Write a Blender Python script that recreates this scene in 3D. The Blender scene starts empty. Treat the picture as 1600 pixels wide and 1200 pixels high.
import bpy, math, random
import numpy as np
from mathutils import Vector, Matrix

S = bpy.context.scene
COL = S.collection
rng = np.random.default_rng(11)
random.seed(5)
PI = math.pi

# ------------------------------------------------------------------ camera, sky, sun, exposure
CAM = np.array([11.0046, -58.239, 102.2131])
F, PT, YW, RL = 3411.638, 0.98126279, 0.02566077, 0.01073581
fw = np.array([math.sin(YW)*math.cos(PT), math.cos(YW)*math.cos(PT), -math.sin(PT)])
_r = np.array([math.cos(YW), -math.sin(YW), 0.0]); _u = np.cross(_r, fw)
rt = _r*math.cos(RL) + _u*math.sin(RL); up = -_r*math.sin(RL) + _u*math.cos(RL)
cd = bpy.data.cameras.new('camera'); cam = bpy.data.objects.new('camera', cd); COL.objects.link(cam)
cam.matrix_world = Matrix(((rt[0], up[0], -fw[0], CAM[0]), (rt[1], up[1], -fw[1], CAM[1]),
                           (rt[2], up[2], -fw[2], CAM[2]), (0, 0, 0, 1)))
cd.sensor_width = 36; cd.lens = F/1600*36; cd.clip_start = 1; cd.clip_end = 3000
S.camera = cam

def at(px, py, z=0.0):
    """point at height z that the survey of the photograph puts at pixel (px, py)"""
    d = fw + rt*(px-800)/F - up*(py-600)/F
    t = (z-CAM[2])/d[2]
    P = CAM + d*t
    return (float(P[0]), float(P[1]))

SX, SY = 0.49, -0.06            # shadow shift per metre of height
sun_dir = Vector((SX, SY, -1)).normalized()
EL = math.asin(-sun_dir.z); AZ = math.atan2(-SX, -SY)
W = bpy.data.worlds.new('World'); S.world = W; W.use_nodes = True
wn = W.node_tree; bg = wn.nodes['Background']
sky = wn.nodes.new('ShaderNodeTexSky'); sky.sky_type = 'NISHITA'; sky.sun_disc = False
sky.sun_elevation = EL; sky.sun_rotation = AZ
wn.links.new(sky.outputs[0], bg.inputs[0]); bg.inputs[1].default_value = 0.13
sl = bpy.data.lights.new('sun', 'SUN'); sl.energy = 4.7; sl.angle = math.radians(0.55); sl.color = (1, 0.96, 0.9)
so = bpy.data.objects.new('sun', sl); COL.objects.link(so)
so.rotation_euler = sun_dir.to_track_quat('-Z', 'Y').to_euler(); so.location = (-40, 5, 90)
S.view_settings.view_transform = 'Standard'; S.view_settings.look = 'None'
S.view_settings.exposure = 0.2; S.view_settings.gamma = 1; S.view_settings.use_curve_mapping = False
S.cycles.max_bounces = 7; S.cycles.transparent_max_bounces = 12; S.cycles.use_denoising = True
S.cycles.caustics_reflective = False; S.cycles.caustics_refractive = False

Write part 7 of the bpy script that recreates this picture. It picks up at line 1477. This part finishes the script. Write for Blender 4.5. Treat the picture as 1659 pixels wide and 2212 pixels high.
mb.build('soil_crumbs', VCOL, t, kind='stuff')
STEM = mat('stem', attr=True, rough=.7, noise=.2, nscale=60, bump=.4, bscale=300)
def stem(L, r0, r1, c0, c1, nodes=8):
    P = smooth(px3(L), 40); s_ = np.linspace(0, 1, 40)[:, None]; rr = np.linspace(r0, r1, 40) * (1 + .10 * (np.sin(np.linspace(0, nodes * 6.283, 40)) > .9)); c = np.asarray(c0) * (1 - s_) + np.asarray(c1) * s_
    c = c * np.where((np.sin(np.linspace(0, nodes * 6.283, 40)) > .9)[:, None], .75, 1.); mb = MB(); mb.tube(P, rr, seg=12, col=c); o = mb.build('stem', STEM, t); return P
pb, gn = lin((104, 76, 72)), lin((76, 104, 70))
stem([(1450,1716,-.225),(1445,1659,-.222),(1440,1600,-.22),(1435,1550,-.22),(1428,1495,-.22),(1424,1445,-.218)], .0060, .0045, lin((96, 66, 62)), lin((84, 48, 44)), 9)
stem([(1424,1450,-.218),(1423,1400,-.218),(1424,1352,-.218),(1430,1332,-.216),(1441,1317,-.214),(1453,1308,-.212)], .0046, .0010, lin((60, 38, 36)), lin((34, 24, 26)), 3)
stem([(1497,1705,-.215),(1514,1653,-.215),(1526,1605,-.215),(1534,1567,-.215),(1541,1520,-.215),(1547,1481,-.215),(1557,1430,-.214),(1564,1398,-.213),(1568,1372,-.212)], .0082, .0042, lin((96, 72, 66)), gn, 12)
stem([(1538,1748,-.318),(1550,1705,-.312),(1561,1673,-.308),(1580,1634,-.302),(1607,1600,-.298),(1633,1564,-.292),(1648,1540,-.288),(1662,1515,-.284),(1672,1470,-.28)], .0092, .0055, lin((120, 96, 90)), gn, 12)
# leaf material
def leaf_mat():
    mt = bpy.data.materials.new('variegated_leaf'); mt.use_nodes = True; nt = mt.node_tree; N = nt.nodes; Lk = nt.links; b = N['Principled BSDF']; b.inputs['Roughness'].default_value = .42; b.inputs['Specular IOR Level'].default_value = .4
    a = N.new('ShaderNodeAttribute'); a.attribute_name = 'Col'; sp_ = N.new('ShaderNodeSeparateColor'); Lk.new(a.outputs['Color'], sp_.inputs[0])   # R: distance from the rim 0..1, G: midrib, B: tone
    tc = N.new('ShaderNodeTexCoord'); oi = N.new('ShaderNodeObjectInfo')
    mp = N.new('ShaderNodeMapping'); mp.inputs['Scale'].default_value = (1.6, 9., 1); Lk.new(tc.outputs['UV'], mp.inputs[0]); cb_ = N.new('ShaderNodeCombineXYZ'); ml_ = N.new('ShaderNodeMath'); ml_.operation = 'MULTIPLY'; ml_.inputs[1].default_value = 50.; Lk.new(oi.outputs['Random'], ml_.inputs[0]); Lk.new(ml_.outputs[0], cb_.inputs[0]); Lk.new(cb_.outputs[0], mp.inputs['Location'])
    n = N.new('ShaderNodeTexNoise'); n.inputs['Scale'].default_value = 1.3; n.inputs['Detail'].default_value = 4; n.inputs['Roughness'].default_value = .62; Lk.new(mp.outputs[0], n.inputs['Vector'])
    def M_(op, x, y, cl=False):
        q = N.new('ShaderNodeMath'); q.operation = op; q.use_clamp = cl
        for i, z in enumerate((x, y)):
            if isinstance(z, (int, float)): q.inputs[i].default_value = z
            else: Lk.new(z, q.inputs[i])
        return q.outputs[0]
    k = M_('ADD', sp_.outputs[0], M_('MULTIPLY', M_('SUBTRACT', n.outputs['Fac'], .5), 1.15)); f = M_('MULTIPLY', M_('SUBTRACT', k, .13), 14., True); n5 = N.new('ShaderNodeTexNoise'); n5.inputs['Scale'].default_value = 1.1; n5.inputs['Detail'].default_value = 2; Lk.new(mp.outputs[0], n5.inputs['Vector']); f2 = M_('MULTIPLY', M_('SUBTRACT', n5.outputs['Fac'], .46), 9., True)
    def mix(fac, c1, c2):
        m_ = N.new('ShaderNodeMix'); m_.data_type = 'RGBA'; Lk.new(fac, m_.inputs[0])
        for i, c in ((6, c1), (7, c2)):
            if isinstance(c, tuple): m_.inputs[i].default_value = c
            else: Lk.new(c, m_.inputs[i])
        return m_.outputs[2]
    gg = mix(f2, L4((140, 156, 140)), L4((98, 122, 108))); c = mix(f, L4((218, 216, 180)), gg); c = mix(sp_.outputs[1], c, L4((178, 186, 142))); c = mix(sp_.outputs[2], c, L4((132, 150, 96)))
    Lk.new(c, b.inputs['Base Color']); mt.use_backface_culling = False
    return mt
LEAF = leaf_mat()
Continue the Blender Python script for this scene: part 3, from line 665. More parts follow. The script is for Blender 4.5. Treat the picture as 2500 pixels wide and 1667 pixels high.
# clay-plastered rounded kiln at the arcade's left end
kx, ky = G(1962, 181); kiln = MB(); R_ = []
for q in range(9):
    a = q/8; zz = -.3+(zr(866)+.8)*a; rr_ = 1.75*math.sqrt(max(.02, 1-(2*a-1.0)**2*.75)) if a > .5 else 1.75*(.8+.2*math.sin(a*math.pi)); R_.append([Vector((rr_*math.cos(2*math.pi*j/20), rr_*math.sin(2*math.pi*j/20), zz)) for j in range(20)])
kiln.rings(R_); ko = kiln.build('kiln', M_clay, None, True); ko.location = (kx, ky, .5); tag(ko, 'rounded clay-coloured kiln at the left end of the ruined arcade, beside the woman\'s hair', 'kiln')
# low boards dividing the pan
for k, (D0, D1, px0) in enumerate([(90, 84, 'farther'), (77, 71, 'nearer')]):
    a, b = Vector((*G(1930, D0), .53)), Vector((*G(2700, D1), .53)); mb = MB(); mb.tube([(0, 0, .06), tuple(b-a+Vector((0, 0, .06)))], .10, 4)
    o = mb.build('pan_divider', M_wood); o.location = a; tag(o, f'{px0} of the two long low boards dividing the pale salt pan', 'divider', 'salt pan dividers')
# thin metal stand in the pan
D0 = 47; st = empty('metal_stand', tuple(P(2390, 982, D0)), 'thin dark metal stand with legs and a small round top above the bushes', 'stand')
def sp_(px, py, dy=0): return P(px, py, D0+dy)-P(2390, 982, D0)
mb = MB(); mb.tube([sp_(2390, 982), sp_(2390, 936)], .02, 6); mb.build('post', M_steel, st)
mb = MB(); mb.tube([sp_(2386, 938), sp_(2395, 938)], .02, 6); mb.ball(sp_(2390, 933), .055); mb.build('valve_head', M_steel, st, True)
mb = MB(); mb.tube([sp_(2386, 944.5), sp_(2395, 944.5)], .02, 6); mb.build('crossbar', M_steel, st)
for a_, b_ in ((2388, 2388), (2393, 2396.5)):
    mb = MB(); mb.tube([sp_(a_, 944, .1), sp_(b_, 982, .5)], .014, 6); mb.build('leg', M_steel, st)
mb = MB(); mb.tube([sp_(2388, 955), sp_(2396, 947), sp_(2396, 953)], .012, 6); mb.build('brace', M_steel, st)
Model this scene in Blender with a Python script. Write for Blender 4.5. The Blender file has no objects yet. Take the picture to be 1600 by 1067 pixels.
====
REQUIREMENT = Find every line that holds "empty" and copy it.

CORRECT OUTPUT =
Write a Blender Python script that recreates this scene in 3D. The Blender scene starts empty. Treat the picture as 1600 pixels wide and 1200 pixels high.
D0 = 47; st = empty('metal_stand', tuple(P(2390, 982, D0)), 'thin dark metal stand with legs and a small round top above the bushes', 'stand')